たとえば両国企業の第三国への共同進出や青年交流の活性化のように、両国の類似性と相互補完性をうまく活用していけば大きな相乗効果を上げられる。人道的な問題や国際テロへの対応、温暖化対策のような、人類が直面するさまざまな挑戦への対応でも共に寄与することができるだろう。
--東北アジアの繁栄と安定のために、日中韓関係をどのように活用する考えですか。
◆日本政府がこれから、未来志向で東北アジアの平和と発展に寄与することを望む。その第一歩が、「歴史直視と未来志向」の精神で3カ国間の相互信頼と協力を増進し、協力の仕組みを発展させ、東北アジアに新たな平和と協力の秩序を実現させていくことだ。
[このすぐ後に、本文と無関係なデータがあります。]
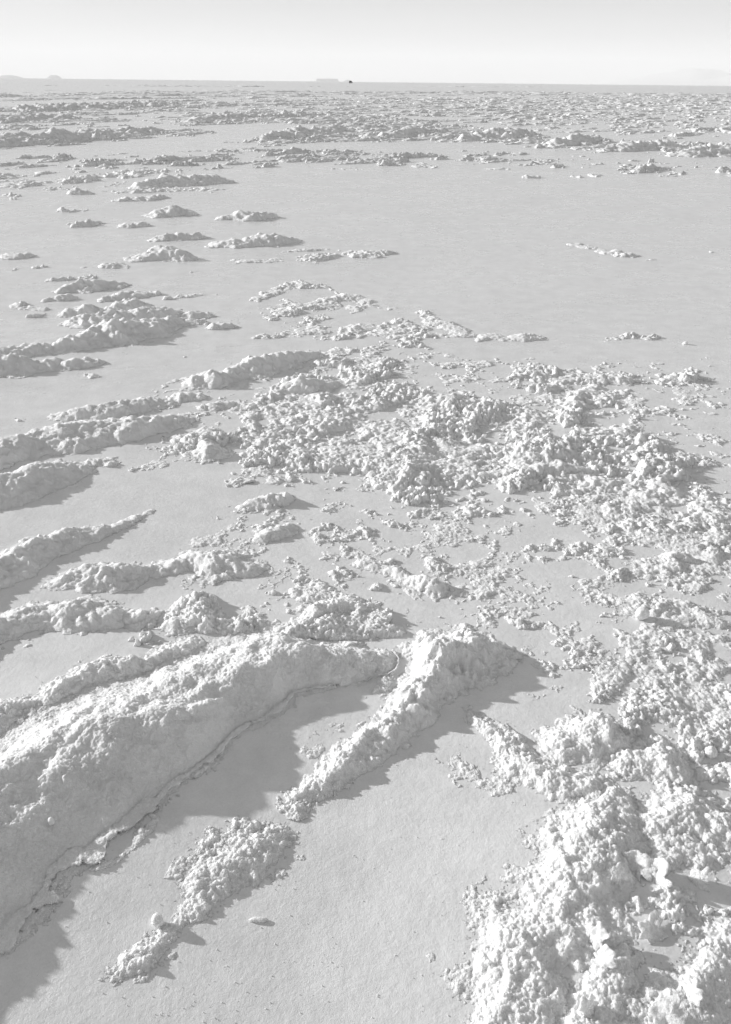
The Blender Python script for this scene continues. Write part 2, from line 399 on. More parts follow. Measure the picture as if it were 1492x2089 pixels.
Mo('lone salt mound above the left end of the largest heap', [(145, 640, .07, .04), (175, 636, .10, .065), (215, 635, .07, .03)])
Mo('salt mound between the lone mound and the top row of humps', [(235, 632, .08, .05), (270, 624, .11, .07), (305, 625, .05, .02)])
Mo('thin elongated salt hump above the lone mound', [(215, 612, .06, .03), (265, 604, .10, .05), (310, 600, .07, .03)])
Mo('salt hump at the top left of the cluster of humps', [(135, 592, .08, .05), (175, 588, .12, .07), (245, 582, .08, .03)])
Mo('small low salt hump left of the cluster of humps', [(95, 612, .05, .02), (140, 608, .08, .04)])
Mo('little salt hump right of the largest heap', [(385, 645, .05, .03), (415, 645, .07, .035)])
Mo('tiny salt hump left of the scattered crust lace', [(440, 668, .06, .03), (465, 667, .06, .03)])
Mo('twin peaked salt mound on the upper left flat', [(285, 530, .10, .05), (325, 524, .17, .10), (370, 528, .13, .08)])
R('dark shaded salt ridge standing on the upper flat near the middle',
  [(445, 503, .12, .04), (500, 500, .16, .07), (545, 496, .18, .11), (590, 494, .10, .05)])
Mo('salt mound with a pointed right end, alone on the far flat', [(455, 448, .10, .04), (495, 446, .16, .08), (540, 444, .17, .09)])
Mo('small salt mound with a long dark shadow on the far left flat', [(325, 440, .16, .08), (355, 436, .2, .10), (385, 438, .12, .05)])
Mo('wide heap of salt on the far left flat near the crust band', [(290, 385, .2, .09), (335, 377, .3, .13), (380, 378, .25, .09)])
Mo('heap of salt next to the wide heap below the crust band', [(395, 375, .25, .14), (430, 374, .3, .12)])
Mo('small round salt block on the far left flat', [(155, 397, .13, .07), (180, 397, .1, .05)])
Mo('low strip of salt on the upper left flat above the twin peaked mound', [(325, 490, .1, .04), (365, 488, .12, .05), (410, 486, .08, .03)])
Mo('small crumbly salt hump above the strip of salt', [(265, 462, .12, .04), (290, 461, .1, .04)])
Mo('small crumbly salt strip below the wide far heap', [(260, 410, .15, .06), (300, 409, .15, .05), (330, 405, .1, .04)])
# middle
Mo('bright salt mound with a pointed shadow, below the crust field', [(500, 1035, .04, .015), (540, 1025, .055, .035), (572, 1018, .045, .038)])
Mo('small bright salt mound nearer than the one with the pointed shadow', [(535, 1095, .04, .02), (575, 1085, .045, .03), (590, 1075, .03, .02)])
R('chain of bright salt lumps in the centre ending in a dark shadow',
  [(735, 1150, .025, .014), (790, 1165, .032, .022), (835, 1182, .028, .018), (885, 1205, .045, .036)], scale=.035)
R('upright salt ridge crossing the lower part of the central crust field',
  [(980, 972, .04, .02), (1060, 966, .05, .03), (1120, 962, .065, .05), (1170, 964, .05, .035), (1230, 970, .02, .01)])
Mo('sharp salt hump in the upper part of the central crust field', [(885, 818, .06, .04), (930, 822, .08, .05), (985, 826, .04, .02)])
Mo('bright block of salt in the crust near the right edge', [(1365, 1142, .03, .03), (1385, 1142, .028, .03), (1420, 1148, .02, .01)])
Mo('small salt hump in the right part of the crust field', [(1230, 775, .05, .03), (1270, 778, .06, .035)])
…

--環太平洋パートナーシップ協定(TPP)参加をどう考えますか。
◆開放的で透明性の高い、包括的なTPPが、域内の貿易と投資自由化をさらに促進し、名実ともにアジア太平洋で最大の地域経済統合体に発展することを期待している。TPP協定文書の具体的内容を分析した後、国民的な共感を土台に、国内の法的手続きを経て最終的な立場を決める。 ・・・ 平成27年10月30日(金)、毎日新聞 6時10分配信より
私のコメント: 両国は今年、国交正常化50年を迎え、現在も、様々な外交課題あるが、日韓親善を祈る。